● TO DO:
Reproduce only the lines of the material below that start at the line containing "Write a Blender" and stop at the line containing "COL = S.collection". Keep both end lines.

########################################

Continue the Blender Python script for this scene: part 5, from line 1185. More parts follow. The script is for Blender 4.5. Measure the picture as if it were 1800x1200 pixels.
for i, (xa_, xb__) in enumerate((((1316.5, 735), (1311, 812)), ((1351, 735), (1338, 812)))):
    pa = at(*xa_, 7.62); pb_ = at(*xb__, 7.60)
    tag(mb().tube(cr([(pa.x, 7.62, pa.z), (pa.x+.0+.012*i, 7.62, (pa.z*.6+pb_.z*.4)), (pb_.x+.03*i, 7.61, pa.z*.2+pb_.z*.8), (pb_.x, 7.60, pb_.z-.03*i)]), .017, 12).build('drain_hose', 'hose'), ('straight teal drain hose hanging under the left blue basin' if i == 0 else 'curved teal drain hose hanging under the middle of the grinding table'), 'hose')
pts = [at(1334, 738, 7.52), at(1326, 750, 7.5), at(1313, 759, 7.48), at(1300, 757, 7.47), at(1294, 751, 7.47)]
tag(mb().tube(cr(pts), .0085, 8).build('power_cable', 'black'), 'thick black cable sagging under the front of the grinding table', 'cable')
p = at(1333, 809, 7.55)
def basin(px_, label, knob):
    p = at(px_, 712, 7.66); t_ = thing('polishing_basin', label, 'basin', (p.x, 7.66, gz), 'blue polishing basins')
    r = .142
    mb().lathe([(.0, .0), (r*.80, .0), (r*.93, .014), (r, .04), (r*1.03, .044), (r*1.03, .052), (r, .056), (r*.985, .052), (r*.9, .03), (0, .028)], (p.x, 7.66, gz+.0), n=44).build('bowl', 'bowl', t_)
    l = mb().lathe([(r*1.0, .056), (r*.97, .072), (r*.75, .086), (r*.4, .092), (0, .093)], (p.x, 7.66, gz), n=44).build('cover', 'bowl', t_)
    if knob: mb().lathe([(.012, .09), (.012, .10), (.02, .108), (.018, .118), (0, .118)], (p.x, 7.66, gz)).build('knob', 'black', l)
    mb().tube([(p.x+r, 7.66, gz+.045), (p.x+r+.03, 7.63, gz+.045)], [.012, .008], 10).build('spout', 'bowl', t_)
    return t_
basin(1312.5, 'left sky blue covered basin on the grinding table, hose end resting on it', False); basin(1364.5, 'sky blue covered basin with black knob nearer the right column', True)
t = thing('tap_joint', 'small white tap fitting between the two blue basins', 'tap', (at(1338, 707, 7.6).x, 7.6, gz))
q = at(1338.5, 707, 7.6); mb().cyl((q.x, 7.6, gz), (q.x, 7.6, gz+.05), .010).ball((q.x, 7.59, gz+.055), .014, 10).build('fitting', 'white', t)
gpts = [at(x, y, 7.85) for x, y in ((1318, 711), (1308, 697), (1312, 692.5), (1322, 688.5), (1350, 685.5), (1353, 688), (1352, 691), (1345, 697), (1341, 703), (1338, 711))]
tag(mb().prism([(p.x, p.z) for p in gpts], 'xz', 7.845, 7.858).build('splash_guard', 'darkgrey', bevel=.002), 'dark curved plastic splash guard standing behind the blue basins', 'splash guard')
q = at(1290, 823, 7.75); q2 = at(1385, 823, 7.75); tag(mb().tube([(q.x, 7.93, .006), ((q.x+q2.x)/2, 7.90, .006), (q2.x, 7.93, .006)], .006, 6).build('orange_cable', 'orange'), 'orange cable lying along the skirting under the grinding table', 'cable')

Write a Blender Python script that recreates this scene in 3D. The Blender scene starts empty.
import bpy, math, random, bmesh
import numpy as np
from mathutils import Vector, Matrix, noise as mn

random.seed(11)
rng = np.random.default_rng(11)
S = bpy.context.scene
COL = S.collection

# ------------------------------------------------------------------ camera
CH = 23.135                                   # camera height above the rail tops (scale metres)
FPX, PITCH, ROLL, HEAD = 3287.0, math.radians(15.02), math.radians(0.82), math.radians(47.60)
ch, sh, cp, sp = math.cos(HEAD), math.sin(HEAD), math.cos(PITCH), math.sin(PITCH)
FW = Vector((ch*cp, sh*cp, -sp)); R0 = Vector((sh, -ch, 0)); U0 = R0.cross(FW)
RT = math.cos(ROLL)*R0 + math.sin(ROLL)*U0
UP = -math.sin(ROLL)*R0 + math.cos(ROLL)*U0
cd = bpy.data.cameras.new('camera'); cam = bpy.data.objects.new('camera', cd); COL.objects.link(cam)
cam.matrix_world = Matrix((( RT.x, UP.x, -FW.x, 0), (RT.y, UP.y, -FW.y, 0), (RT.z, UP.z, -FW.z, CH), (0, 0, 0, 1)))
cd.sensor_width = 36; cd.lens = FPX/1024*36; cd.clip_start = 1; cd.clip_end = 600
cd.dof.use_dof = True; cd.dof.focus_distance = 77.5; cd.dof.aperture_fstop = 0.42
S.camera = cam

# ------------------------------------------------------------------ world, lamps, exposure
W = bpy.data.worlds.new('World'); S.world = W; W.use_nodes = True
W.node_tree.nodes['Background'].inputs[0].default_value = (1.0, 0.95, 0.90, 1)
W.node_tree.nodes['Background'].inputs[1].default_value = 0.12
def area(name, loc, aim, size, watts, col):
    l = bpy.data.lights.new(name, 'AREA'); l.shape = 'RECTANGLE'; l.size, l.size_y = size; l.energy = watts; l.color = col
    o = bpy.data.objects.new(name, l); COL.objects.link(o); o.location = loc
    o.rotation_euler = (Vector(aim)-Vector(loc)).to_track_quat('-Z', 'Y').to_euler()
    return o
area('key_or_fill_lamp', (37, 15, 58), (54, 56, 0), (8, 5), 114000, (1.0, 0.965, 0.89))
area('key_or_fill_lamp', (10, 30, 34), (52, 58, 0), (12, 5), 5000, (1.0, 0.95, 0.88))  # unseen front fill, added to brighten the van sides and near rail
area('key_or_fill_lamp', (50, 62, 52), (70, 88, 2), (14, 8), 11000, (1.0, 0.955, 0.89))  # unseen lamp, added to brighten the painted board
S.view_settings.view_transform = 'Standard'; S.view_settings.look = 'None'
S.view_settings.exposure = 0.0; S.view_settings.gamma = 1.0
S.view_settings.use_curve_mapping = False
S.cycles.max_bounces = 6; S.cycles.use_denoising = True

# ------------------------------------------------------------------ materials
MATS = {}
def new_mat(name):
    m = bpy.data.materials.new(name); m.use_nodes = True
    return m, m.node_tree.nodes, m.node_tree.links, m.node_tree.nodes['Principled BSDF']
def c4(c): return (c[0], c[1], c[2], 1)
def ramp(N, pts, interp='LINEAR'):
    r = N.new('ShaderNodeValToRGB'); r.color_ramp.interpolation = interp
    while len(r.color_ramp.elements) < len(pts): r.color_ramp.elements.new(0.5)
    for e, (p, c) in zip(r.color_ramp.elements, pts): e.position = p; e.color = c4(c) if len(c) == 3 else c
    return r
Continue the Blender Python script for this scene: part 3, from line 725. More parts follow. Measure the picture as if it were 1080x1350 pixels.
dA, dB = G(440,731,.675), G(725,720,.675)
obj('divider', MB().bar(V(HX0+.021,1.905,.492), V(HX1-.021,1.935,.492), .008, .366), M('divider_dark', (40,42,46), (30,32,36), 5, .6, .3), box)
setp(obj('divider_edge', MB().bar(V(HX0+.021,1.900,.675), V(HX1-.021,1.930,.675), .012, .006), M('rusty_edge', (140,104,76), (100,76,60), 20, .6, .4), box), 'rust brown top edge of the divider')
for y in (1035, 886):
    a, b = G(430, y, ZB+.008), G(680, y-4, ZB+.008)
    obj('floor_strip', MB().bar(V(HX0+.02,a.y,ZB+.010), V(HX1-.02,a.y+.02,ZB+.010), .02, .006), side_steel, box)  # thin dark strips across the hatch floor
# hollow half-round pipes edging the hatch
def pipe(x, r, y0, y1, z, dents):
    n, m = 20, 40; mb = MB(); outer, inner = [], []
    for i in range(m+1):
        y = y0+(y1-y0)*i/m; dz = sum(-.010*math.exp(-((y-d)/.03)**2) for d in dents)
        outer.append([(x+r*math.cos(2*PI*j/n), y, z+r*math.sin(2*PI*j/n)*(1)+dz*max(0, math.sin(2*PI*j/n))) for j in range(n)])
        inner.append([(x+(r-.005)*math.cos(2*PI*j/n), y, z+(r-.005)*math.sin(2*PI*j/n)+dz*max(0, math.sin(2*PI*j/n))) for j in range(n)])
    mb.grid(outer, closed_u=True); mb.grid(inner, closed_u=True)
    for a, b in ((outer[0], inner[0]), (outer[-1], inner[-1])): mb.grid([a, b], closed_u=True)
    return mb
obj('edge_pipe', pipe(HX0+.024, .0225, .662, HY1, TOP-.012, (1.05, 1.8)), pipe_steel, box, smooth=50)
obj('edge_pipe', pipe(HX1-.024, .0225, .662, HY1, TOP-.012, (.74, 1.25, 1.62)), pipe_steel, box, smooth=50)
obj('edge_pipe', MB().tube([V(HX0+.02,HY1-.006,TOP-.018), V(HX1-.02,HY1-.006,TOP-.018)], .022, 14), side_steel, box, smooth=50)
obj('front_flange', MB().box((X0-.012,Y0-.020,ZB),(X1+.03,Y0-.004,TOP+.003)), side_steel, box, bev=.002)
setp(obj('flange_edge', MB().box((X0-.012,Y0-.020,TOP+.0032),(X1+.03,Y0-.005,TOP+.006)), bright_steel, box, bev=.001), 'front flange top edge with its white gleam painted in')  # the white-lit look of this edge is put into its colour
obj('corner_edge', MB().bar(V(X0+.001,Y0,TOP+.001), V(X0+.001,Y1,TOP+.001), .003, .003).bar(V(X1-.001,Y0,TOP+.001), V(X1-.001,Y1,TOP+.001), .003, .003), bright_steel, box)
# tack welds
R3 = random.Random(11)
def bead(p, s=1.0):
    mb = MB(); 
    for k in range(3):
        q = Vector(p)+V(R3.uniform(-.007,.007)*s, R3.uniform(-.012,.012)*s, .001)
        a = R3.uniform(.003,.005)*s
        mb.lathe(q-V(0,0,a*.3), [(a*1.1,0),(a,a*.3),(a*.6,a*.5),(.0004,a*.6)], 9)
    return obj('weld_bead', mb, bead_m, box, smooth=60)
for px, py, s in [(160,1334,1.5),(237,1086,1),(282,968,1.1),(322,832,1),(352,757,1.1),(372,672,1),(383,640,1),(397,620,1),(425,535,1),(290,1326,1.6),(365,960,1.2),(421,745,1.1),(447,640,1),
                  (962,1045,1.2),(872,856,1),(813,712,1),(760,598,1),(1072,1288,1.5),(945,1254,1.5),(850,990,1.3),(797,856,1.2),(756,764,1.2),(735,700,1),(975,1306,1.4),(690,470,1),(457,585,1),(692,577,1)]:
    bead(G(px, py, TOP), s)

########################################

● SOLUTION FOR THIS PROBLEM:
Write a Blender Python script that recreates this scene in 3D. The Blender scene starts empty.
import bpy, math, random, bmesh
import numpy as np
from mathutils import Vector, Matrix, noise as mn

random.seed(11)
rng = np.random.default_rng(11)
S = bpy.context.scene
COL = S.collection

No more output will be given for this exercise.